"""

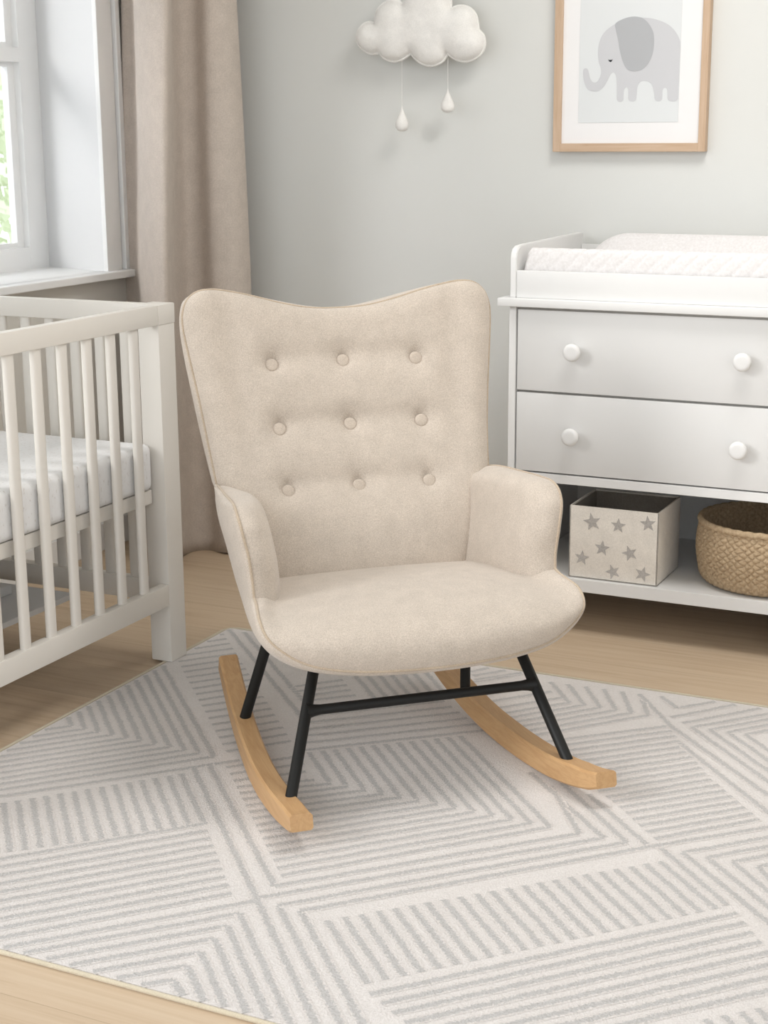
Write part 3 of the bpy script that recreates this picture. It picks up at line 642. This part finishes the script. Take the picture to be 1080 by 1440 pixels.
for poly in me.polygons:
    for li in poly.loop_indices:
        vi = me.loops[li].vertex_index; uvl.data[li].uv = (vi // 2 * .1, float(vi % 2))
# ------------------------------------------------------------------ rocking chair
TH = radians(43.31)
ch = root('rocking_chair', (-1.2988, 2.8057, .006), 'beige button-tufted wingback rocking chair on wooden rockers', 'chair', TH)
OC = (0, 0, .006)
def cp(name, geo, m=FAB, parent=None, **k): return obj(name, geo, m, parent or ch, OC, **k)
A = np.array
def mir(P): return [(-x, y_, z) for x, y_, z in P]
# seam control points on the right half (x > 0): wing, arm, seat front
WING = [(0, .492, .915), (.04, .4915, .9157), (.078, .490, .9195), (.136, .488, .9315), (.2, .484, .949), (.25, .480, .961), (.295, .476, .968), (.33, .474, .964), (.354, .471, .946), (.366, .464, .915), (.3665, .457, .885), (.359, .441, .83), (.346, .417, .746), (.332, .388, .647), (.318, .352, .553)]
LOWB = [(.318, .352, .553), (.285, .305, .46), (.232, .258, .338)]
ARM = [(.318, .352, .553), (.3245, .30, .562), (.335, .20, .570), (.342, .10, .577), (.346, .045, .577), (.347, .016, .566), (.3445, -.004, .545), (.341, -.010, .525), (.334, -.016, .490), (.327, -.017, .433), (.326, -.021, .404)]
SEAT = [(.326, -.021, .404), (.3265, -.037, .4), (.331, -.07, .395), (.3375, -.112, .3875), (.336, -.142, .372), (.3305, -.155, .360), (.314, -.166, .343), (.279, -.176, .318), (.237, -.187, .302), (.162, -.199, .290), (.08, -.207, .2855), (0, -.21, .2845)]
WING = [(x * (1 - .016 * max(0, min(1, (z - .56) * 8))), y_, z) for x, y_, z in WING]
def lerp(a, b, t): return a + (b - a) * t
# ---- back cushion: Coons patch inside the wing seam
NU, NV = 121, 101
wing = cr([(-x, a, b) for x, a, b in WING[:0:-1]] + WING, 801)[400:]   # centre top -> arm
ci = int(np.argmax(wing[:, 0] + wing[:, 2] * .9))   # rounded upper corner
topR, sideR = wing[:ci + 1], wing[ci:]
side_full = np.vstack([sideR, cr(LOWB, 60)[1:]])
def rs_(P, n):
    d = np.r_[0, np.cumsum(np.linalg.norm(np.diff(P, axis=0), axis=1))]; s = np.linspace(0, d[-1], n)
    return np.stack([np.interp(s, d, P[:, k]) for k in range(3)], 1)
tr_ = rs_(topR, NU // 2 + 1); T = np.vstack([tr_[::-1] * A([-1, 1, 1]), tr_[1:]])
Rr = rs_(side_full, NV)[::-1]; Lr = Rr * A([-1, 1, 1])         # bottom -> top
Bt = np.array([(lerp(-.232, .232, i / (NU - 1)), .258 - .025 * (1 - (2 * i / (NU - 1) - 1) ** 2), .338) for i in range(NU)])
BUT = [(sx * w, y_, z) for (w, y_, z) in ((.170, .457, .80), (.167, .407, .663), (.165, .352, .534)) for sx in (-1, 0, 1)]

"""
"""

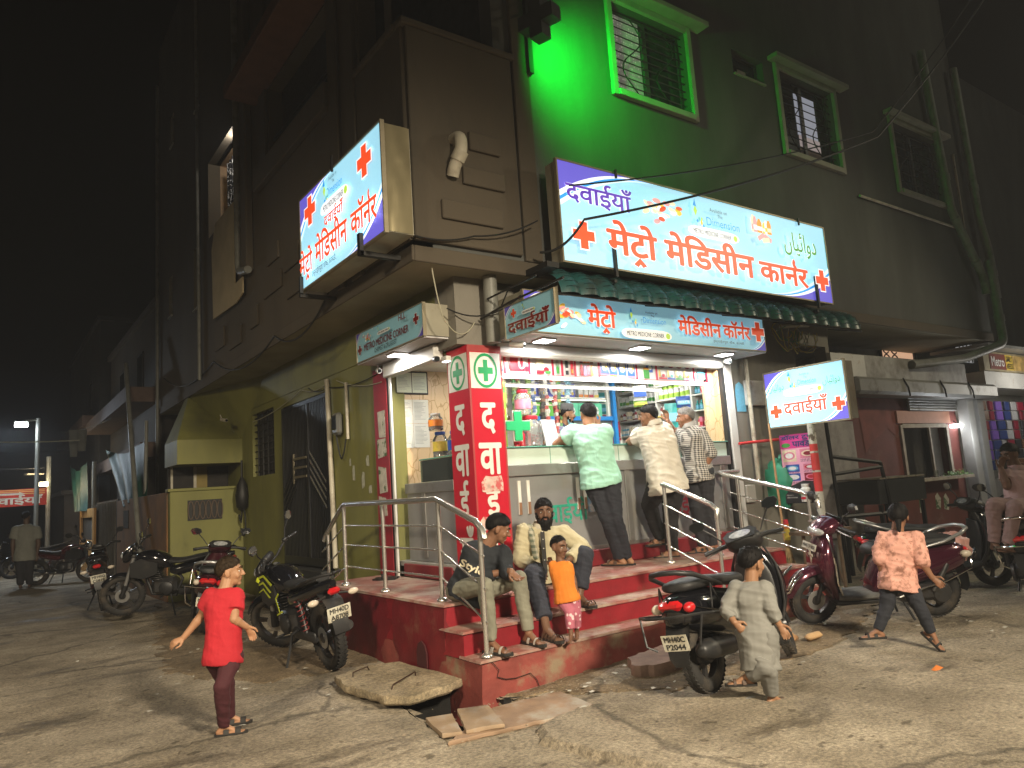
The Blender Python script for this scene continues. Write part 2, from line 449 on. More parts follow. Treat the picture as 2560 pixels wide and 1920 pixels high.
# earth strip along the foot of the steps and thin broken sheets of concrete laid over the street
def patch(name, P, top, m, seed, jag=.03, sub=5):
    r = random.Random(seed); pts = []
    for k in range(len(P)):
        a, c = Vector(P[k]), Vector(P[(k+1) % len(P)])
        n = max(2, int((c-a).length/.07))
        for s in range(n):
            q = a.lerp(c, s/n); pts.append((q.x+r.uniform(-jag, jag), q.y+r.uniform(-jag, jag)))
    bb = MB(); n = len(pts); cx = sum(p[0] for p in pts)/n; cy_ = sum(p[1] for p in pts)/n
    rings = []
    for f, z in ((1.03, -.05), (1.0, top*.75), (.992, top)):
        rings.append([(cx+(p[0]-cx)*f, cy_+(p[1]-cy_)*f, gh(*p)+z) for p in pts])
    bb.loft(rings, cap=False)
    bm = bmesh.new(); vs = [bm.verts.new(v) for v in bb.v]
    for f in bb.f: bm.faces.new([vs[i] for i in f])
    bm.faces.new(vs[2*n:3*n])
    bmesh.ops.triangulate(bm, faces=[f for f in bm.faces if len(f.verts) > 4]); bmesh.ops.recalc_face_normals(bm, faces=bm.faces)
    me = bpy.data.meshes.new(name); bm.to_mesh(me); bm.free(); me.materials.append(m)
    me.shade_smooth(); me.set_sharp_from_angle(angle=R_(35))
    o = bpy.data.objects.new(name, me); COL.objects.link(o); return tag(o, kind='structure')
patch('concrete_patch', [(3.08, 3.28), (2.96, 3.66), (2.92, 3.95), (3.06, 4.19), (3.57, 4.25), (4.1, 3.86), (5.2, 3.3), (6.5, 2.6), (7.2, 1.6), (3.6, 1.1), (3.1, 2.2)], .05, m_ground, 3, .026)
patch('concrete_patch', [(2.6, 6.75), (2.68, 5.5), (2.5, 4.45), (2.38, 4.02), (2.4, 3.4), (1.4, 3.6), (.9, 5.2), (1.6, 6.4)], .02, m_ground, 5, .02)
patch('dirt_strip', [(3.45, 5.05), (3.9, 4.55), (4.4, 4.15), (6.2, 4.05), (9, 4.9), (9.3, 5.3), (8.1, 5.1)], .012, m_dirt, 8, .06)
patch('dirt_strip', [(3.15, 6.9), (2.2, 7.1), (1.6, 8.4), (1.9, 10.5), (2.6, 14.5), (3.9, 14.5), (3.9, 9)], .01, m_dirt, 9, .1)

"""

What you have to do:
In the entries above, find each line with the string "this" and copy it.

Complete output:
Write part 3 of the bpy script that recreates this picture. It picks up at line 642. This part finishes the script. Take the picture to be 1080 by 1440 pixels.
The Blender Python script for this scene continues. Write part 2, from line 449 on. More parts follow. Treat the picture as 2560 pixels wide and 1920 pixels high.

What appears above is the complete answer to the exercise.